Posted: Mon Aug 10, 2009 9:56 pm
by seamusTX
In Anderson, Indiana, police received a report that a fugitive criminal was holed up at a certain address.

Police asked the resident if they could search the home. She says that she gave them permission and then left. She says that police then fired multiple tear-gas cannisters into the home.

No fugitive was found.

http://www.rockwallheraldbanner.com/cnh ... d=topstory" onclick="window.open(this.href);return false;

- Jim

Re: IN: Yet another SWAT mission gone wrong

Posted: Mon Aug 10, 2009 10:11 pm
by particle
"City attorney Tim Lanane said under the Indiana Tort Claims Act, municipalities have immunity for acts taken under the name of the law."

In other words, some nameless person didn't like their neighbor so they called the "tip line". The police jumped on the tip and screwed some poor lady out of her home. To cover their butts, they act like the lady didn't give them permission to enter her home. SO WHERE IS THE WARRANT that granted permission to enter the home? Or is one not needed so long as you have unsubstantiated anonymous tips? I would think if she refused to allow the police to enter the home, she would be detained in some fashion under the assumption that she was harboring a fugitive.

Re: IN: Yet another SWAT mission gone wrong

Posted: Mon Aug 10, 2009 10:37 pm
by Frost
Why repeal Posse Comitatus when you can just militarize the police?

Re: IN: Yet another SWAT mission gone wrong

Posted: Tue Aug 11, 2009 7:15 pm
by Liberty
Power without accountability is tyranny. They destroy the home, and then claim they can't be held responsible. Actually I believe that the police officers themselves and the policy makers who allow these actions should pay, instead of the taxpayer. If we started holding the people who cause the harm responsible maybe would have fewer military actions perpetrated by civilian authorities.

Re: IN: Yet another SWAT mission gone wrong

Posted: Tue Aug 11, 2009 8:05 pm
by C-dub
There's got to be some recourse. :confused5

Re: IN: Yet another SWAT mission gone wrong

Posted: Tue Aug 11, 2009 8:09 pm
by seamusTX
That's why we have federal civil rights laws.

I'm predicting in this case, the woman will get an attorney to file a lawsuit, and the city will give her shut-up-and-go-away money to settle the lawsuit.

As an editorial comment, I doubt that any city or county candidate was ever elected to office on a platform of reining in the police and limiting the actions of SWAT teams. The innocent people who suffer from these actions are usually poor and despised. You don't see this kind of thing happening in River Oaks (Houston's millionaire row).

- Jim

Re: IN: Yet another SWAT mission gone wrong

Posted: Wed Aug 12, 2009 2:11 pm
by barres
seamusTX wrote:That's why we have federal civil rights laws.
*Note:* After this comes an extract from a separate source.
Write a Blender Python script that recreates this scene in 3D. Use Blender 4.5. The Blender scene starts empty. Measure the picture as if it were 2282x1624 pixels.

I'm predicting in this case, the woman will get an attorney to file a lawsuit, and the city will give her shut-up-and-go-away money to settle the lawsuit.

As an editorial comment, I doubt that any city or county candidate was ever elected to office on a platform of reining in the police and limiting the actions of SWAT teams. The innocent people who suffer from these actions are usually poor and despised. You don't see this kind of thing happening in River Oaks (Houston's millionaire row).

- Jim
What about that mayor whose house got raided and his dogs shot to death about a year or so ago? He was neither poor nor despised, and he lived in an affluent neighborhood.

Re: IN: Yet another SWAT mission gone wrong

Posted: Wed Aug 12, 2009 2:43 pm
by seamusTX
Cheye Calvo, Mayor of Berwyn Heights, Maryland. That was one in a thousand. The investigators may have been smoking the evidence.

Nearly all this stuff happens to people with names like Otis, DeWayne, and Pedro, who live in trailers, shotgun shacks, or crummy apartments.